Lebesgue outer measure satisfies $\lambda^{*}([a,b]) \leq b-a$

Question

Aaagain, I fail to understand the trivial:

Using compactness argument it is straightforward to show: $$\lambda^{*}([a,b]) \geq b-a$$ And everything is OK.

But, regarding $\lambda^{*}([a,b]) \leq b-a$, Cohn says:

For any closed bounded interval $[a,b] \subset \mathbb{R}$ it is easy to see that $\lambda^{*}([a,b]) \leq b-a$ (cover $[a,b]$ with sequences of open intervals in which the first interval is barely larger than $[a,b]$, and the sum of the lengths of the other intervals is very small).

From this hint I should be able to arrive at $\lambda^{*}([a,b]) < b-a + \epsilon$, for arbitrary $\epsilon >0$, but I don't understand how..

Help?

Answer 1

The simplest solution is to cover your your interval $[a,b]$ with just $1$ interval $(a-\frac\varepsilon2,b+\frac\varepsilon2)$ of length $b-a+\varepsilon.$ That's why it's trivial.

If you definition is needlessly restrictive and requires infinitely many open intervals, set empty sets for the remaining intervals.

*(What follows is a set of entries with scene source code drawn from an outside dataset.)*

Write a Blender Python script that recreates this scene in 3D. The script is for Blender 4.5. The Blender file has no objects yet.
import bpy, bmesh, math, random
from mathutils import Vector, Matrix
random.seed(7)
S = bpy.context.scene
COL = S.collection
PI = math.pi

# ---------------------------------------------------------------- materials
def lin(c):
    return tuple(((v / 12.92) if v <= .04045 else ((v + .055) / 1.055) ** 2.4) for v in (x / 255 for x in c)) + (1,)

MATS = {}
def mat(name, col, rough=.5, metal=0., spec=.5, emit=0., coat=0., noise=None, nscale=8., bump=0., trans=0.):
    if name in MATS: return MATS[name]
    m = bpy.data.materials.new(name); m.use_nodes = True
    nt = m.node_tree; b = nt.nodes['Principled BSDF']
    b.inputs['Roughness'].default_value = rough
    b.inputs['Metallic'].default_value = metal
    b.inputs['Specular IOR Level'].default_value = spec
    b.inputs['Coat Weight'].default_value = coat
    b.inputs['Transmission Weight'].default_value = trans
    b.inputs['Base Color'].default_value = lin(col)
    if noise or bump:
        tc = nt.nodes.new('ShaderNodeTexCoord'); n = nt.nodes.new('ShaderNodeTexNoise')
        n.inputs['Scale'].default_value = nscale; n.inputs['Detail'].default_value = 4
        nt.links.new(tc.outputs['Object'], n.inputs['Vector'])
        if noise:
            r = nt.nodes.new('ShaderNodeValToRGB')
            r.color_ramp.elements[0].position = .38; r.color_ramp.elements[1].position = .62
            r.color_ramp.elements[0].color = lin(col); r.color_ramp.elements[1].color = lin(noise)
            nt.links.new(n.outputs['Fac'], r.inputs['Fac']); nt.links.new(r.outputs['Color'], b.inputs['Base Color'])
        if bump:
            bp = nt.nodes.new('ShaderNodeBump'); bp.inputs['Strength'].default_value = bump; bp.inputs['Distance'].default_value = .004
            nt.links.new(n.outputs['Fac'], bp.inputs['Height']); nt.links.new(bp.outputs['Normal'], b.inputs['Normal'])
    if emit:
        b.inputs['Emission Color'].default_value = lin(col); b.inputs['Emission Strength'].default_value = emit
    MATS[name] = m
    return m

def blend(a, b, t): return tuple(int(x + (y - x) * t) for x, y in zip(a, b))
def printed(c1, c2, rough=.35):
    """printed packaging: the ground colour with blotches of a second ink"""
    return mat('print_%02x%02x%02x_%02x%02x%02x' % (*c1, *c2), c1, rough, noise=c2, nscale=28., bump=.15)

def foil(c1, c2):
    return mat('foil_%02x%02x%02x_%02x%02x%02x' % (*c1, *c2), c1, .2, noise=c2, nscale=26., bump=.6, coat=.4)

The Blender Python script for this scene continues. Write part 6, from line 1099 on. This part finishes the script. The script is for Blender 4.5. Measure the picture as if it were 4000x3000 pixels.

If your definition of an interval is needlessly restrictive, you can cover your set like this $$\left(a-\frac\varepsilon4,b+\frac\varepsilon4\right)\cup\bigcup_{n=3}^\infty\left(-\frac\varepsilon{2^n},\frac\varepsilon{2^n}\right)$$ of total length $b-a+\frac\varepsilon2+\sum\limits_{n=2}^\infty\frac\varepsilon{2^n}=b-a+\frac\varepsilon2+\frac\varepsilon2=b-a+\varepsilon$.

Maybe now you see why is it stupid to not allow what I suggest.